Когда он потом показал мне эти свои записи, я, признаться, заподозрил его в равнодушии. Все эти люди, со всеми их бедами и неурядицами, неприязненно подумал я, интересуют его лишь как натура. Но потом я понял, что был не прав. Он тоже всей душой сочувствовал посещаемым нами жильцам коммуналок, искренне сострадал им. Но у него это сострадание находило выход. Хотя и в самом деле было в этой его одержимости что-то от чеховского Тригорина: «Вижу вот облако, похожее на рояль. Думаю: надо будет упомянуть где-нибудь в рассказе, что плыло облако, похожее на рояль… Ловлю себя и вас на каждой фразе, на каждом слове и спешу скорее запереть все эти фразы и слова в свою литературную кладовую: авось пригодится!»
В этом раннем профессионализме моего нового друга я видел тогда лишь огромное его преимущество предо мною и другими моими сверстниками, только вступающими на неверную литературную стезю. Но потом, позже я понял, что в нем, в этом раннем профессионализме, таилась и весьма серьезная опасность.
Однажды при мне Маршак со вздохом сказал одному поэту:
— Наше с вами несчастье, голубчик, что мы — люди способные…
Я не сразу понял: почему несчастье? Разве это плохо — быть способным? Позже понял, что это и в самом деле не так уж хорошо. Во всяком случае — для писателя.
Высший дар художника состоит в неумении применяться к обстоятельствам, к господствующим в данный момент «условиям игры». Единственная форма зависимости, которая не мешает художнику оставаться художником, — это зависимость от своего дара. Но если человек талантливый оказывается еще к тому же и человеком способным (а талант и способности— вовсе не одно и то же), это может оказаться даже губительным для его дара. Несчастье способного человека состоит в том, что он может приспособиться.
Илья Зверев был человек способный. Это, конечно, очень помогло ему в жизни. Но в то же время затруднило его путь к самому себе, к раскрытию и формированию его художественного дара.
Литературные способности его проявились рано. А время было скверное. Сам воздух этого времени был губителен для литературы. Ведь необходимым условием настоящей литературы всегда — во все времена — была, есть и будет правда. А правда тогда была не только в запрете — она была строго наказуема. Человек, отважившийся сказать в рассказе, повести, романе или даже газетном очерке хоть словечко правды, рисковал литературной карьерой, а иногда и жизнью.
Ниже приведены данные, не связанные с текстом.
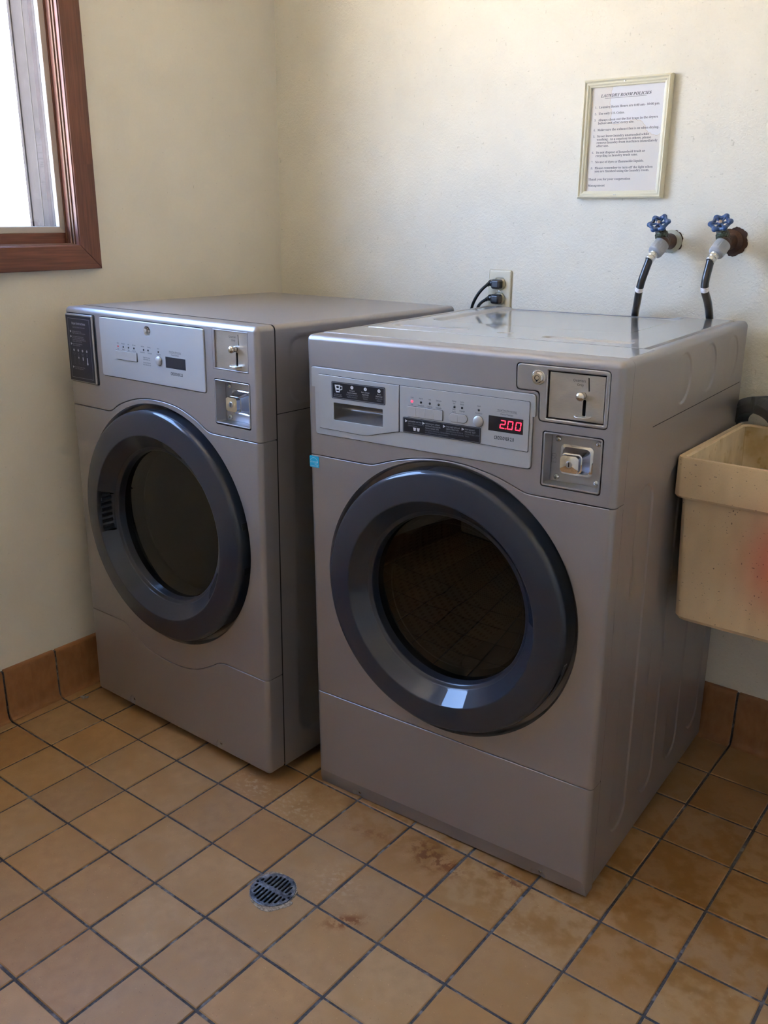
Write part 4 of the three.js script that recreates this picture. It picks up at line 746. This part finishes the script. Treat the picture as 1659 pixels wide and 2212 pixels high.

Писатели, талант которых проявился и окреп в предшествующие времена, были обречены на вымирание, как мамонты. Одни пытались (с большим или меньшим успехом) наступать на горло собственной песне. Другие надолго замолчали, уступив литературное поприще псевдописателям, выпекавшим каждый год новый псевдороман или псевдопоэму. Что касается молодых, делающих первые шаги в литературе, то они просто не могли родиться.
Несчастье Ильи Зверева состояло в том, что ему удалось стать профессиональным литератором именно в это проклятое время. Почти все его сверстники вошли в литературу позже, когда наступили уже другие времена. Исключение составляет, пожалуй, один только Юрий Трифонов. Но и для него ранний успех оказался чреват глубочайшим кризисом, из которого он не скоро сумел выйти.